Writing in the journal Science, the researchers describe how adding small amounts of nickel atoms to silver catalysts made the reaction just as efficient, but without the need for chlorine that is currently used. This could revolutionize the production of the ubiquitous chemical ethylene oxide.

It was a long road to the discovery. Sykes, who is John Wade Professor of Chemistry, first discussed the idea with collaborator Matthew Montemore, a chemical engineering professor at Tulane University, six years ago. They were interested in exploring selective oxidation reactions, and settled on ethylene oxide production, which is made from ethylene and molecular oxygen. 

Catalysts break the strong O₂ bond, allowing single atoms of oxygen to bind with the ethylene to form ethylene oxide. (Catalysts are substances that increase the rate of a chemical reaction without undergoing chemical change themselves.) Silver is the main catalyst for making ethylene oxide, but it produces two molecules of CO₂ for every molecule of ethylene oxide; adding chlorine brings it to about one molecule of CO₂ per two ethylene oxide molecules produced, but there was still room for improvement. 
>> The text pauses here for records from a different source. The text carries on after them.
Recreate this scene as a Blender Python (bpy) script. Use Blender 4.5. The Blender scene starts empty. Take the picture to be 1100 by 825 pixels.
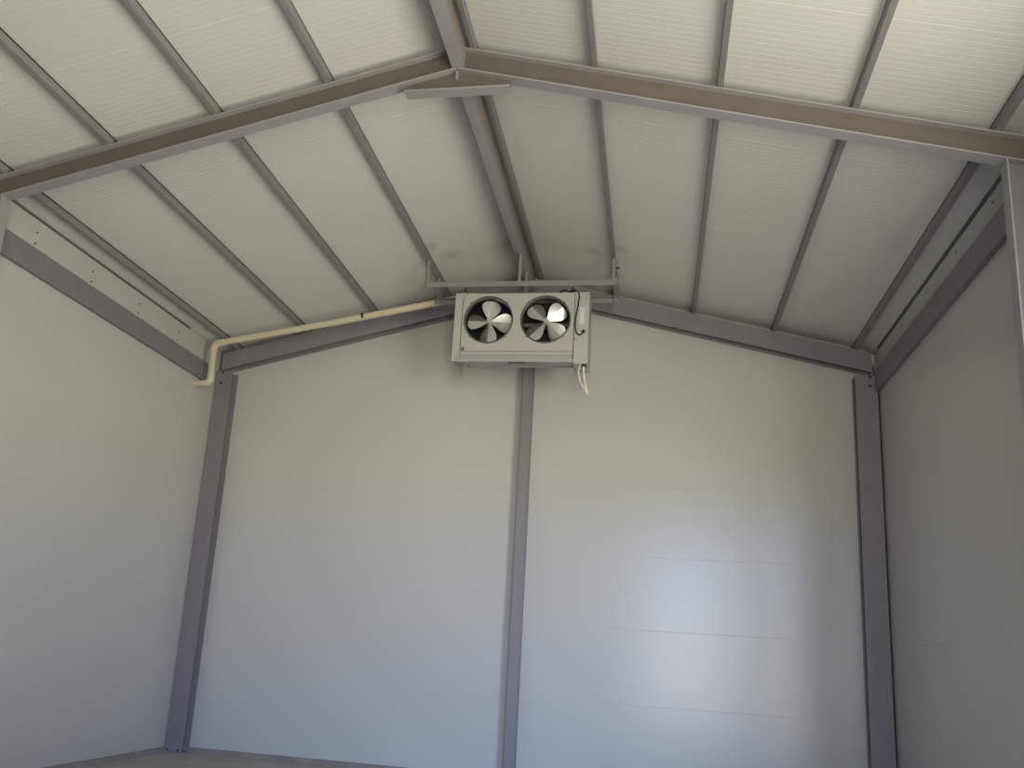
import bpy, bmesh, math, random
from mathutils import Vector, Matrix
random.seed(4)
sc = bpy.context.scene
COL = sc.collection

# ------------------------------------------------------------------ measurements (metres)
HW = 2.3                 # half width of the shed
D = 6.1875               # inner face of the back wall
YF = -1.2               # inner face of the front wall
ZE, SL, XR = 2.8451, 0.2484, 0.0199     # roof underside at the eaves, slope, ridge position
PD = 0.045               # underside of the purlins below the roof panels
YM, B2, H2 = 3.4636, 0.0644, 0.1118    # middle frame: near face, flange width, rafter height
YB = D - 0.105            # face of the back frame channels
H1 = 0.1316
RY0, RY1, RZ = 1.00, 2.90, 2.30            # wide opening in the right wall, outside the view
DX0, DX1, DZ = 0.80, 1.98, 2.55       # doorway in the right wall
ZR = ZE + SL * HW
def roof(x):
    return ZR - SL * abs(x - XR)

# ------------------------------------------------------------------ materials
def mat(name, col, rough=0.5, metal=0.0, var=0.0, vscale=6.0, bump=0.0, bscale=300.0, spec=0.5, col2=None):
    m = bpy.data.materials.new(name); m.use_nodes = True
    nt = m.node_tree; b = nt.nodes['Principled BSDF']
    b.inputs['Roughness'].default_value = rough
    b.inputs['Metallic'].default_value = metal
    b.inputs['Specular IOR Level'].default_value = spec
    tc = nt.nodes.new('ShaderNodeTexCoord')
    n = nt.nodes.new('ShaderNodeTexNoise'); n.inputs['Scale'].default_value = vscale; n.inputs['Detail'].default_value = 5
    nt.links.new(tc.outputs['Object'], n.inputs['Vector'])
    r = nt.nodes.new('ShaderNodeValToRGB')
    c = Vector(col); d = Vector(col2) if col2 else c * (1 - var)
    r.color_ramp.elements[0].position = 0.3; r.color_ramp.elements[1].position = 0.7
    r.color_ramp.elements[0].color = (*d, 1); r.color_ramp.elements[1].color = (*c, 1)
    nt.links.new(n.outputs['Fac'], r.inputs['Fac'])
    nt.links.new(r.outputs['Color'], b.inputs['Base Color'])
    if bump:
        n2 = nt.nodes.new('ShaderNodeTexNoise'); n2.inputs['Scale'].default_value = bscale; n2.inputs['Detail'].default_value = 3
        nt.links.new(tc.outputs['Object'], n2.inputs['Vector'])
        bp = nt.nodes.new('ShaderNodeBump'); bp.inputs['Strength'].default_value = bump; bp.inputs['Distance'].default_value = 0.004
        nt.links.new(n2.outputs['Fac'], bp.inputs['Height']); nt.links.new(bp.outputs['Normal'], b.inputs['Normal'])
    return m

M_PANEL = mat('white_coated_panel', (0.52, 0.52, 0.505), 0.22, var=0.03, vscale=1.5, bump=0.10, bscale=3.0, spec=0.34)
M_ROOF = mat('white_coated_roof_panel', (0.68, 0.675, 0.645), 0.42, var=0.03, vscale=1.5, bump=0.08, bscale=4.0)
def scorch(m, spots):
    # brown scorch marks left on the roof panels beside the welds
    nt = m.node_tree; b = nt.nodes['Principled BSDF']; src = b.inputs['Base Color'].links[0].from_socket
    tc = nt.nodes.new('ShaderNodeTexCoord'); nz = nt.nodes.new('ShaderNodeTexNoise'); nz.inputs['Scale'].default_value = 28
    nt.links.new(tc.outputs['Object'], nz.inputs['Vector'])
    for p, r, col in spots:
        d = nt.nodes.new('ShaderNodeVectorMath'); d.operation = 'DISTANCE'; d.inputs[1].default_value = p
        nt.links.new(tc.outputs['Object'], d.inputs[0])
        mr = nt.nodes.new('ShaderNodeMapRange'); mr.inputs['From Min'].default_value = r; mr.inputs['From Max'].default_value = 0.0; mr.inputs['To Max'].default_value = 0.62
        nt.links.new(d.outputs['Value'], mr.inputs['Value'])
        mu = nt.nodes.new('ShaderNodeMath'); mu.operation = 'MULTIPLY'
        nt.links.new(mr.outputs['Result'], mu.inputs[0]); nt.links.new(nz.outputs['Fac'], mu.inputs[1])
        mx = nt.nodes.new('ShaderNodeMix'); mx.data_type = 'RGBA'; mx.inputs[7].default_value = (*col, 1)
        nt.links.new(mu.outputs[0], mx.inputs['Factor']); nt.links.new(src, mx.inputs[6]); src = mx.outputs[2]
    nt.links.new(src, b.inputs['Base Color'])
scorch(M_ROOF, [((-0.53, 5.33, roof(-0.53)), 0.07, (0.20, 0.12, 0.05)), ((-0.44, 5.52, roof(-0.44)), 0.11, (0.28, 0.20, 0.08)),
                ((0.67, 5.38, roof(0.67)), 0.07, (0.20, 0.12, 0.06)), ((0.50, 5.50, roof(0.5)), 0.10, (0.30, 0.23, 0.12)),
                ((-0.10, 5.60, roof(-0.1)), 0.16, (0.30, 0.24, 0.12))])
M_STEEL = mat('grey_primed_steel', (0.33, 0.312, 0.332), 0.45, var=0.10, vscale=9, bump=0.10, bscale=120)
M_WEB = mat('dark_brownish_web', (0.15, 0.13, 0.115), 0.55, var=0.12, vscale=9, bump=0.10, bscale=120)  # rafter webs and gusset, darker and browner than the flanges
M_RWEB = mat('brown_tinged_primer', (0.30, 0.262, 0.245), 0.5, var=0.12, vscale=9, bump=0.10, bscale=120)
M_STEEL2 = mat('grey_primed_channel', (0.222, 0.210, 0.232), 0.48, var=0.10, vscale=9, bump=0.10, bscale=120)
M_PURLIN = mat('grey_primed_tube', (0.245, 0.23, 0.235), 0.5, var=0.10, vscale=12, bump=0.1, bscale=150)
M_BOLT = mat('dark_bolt', (0.06, 0.055, 0.055), 0.5, 0.4, var=0.2, vscale=40)
M_RIVET = mat('dull_rivet', (0.16, 0.15, 0.14), 0.45, 0.5, var=0.2, vscale=40)
M_CASE = mat('light_grey_casing', (0.43, 0.42, 0.395), 0.42, var=0.06, vscale=7, bump=0.05, bscale=90)
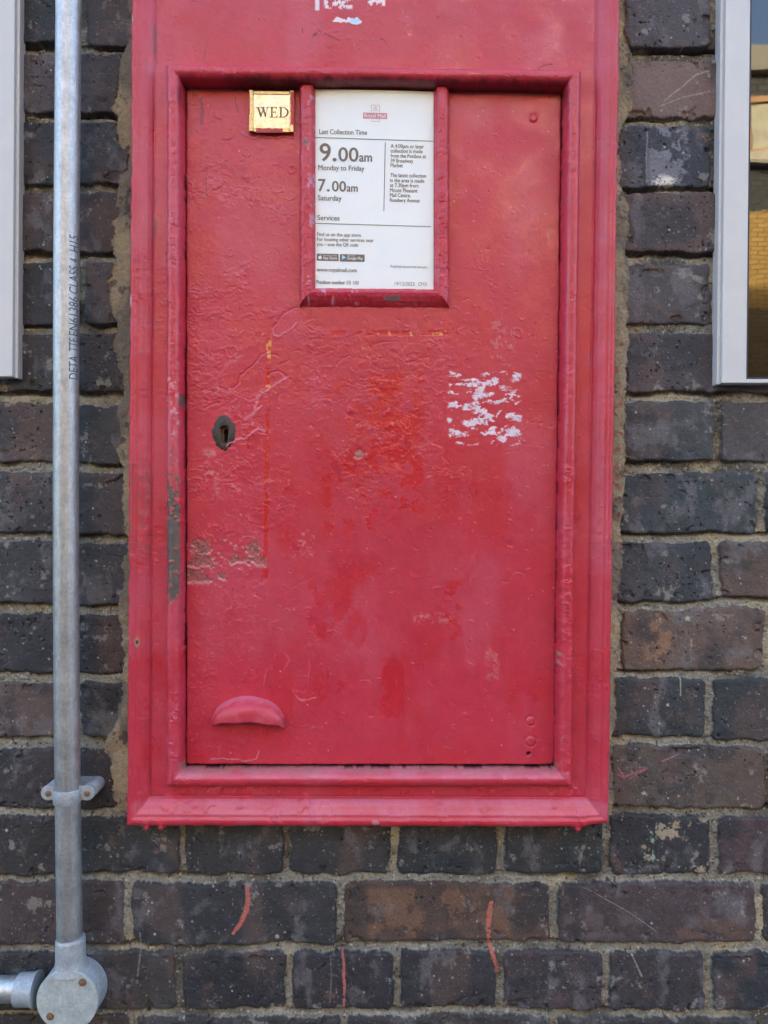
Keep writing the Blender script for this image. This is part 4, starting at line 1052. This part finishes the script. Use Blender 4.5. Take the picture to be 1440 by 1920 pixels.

Knowing the safety and environmental impacts of current industrial production methods that rely on chlorine, Sykes and Montemore looked for elements they could add to the silver catalyst to substitute for chlorine. “The answer was nickel,” Sykes says “which surprised us because we couldn’t find anything in the scientific or patent literature about nickel despite it being a common and inexpensive element used in many other catalytic processes. Could 70+ years of industrial R&D have missed it?” 

Testing the Prediction

In his lab at Tufts, Sykes worked with graduate students Elizabeth Happel, AG25, and Laura Cramer, AG21, to do the fundamental experiments “to test Matthew Montemore’s prediction and see how far it could go towards application,” he says. The results were promising.

They used Sykes’ single-atom alloy concept—a fundamental approach to understanding and controlling chemical reactions that he had pioneered over a decade earlier. By adding nickel in the form of individual atoms to silver, they were able to carefully test how it would work as a catalyst. “It was fundamental research, but our results indicated that it may be applicable to real industrial catalysts,” Sykes says.

He enlisted Phillip Christopher, a professor of chemical engineering at the University of California Santa Barbara (UCSB), to make a new formulation of the silver catalyst by adding tiny amounts of nickel, to see how it might work. “Selective oxidation is one of the more challenging reactions, and so I wouldn’t have been surprised if it hadn’t have worked,” says Sykes. But it did. 

“Incorporating nickel atoms into the silver catalyst by a reproducible protocol was a real technical hurdle that Anika Jalil, a Ph.D. student at UCSB, navigated impressively. The challenge in incorporating nickel could be why the effect we observed was never previously reported,” Christopher says.

Because nickel added to the catalyst improves the efficiency of the process, it might now be possible to lower the amount of CO₂ that is released in the making of ethylene oxide. “I have worked on ethylene oxide catalysts since my PhD and was so surprised and excited by the magnitude of the effect nickel addition had,” Christopher says.

The team submitted a provisional patent in 2022 and an international patent in 2023. They are also in regular contact with a major commercial producer of ethylene oxide, interested in seeing if their discovery can be implemented in existing manufacturing facilities.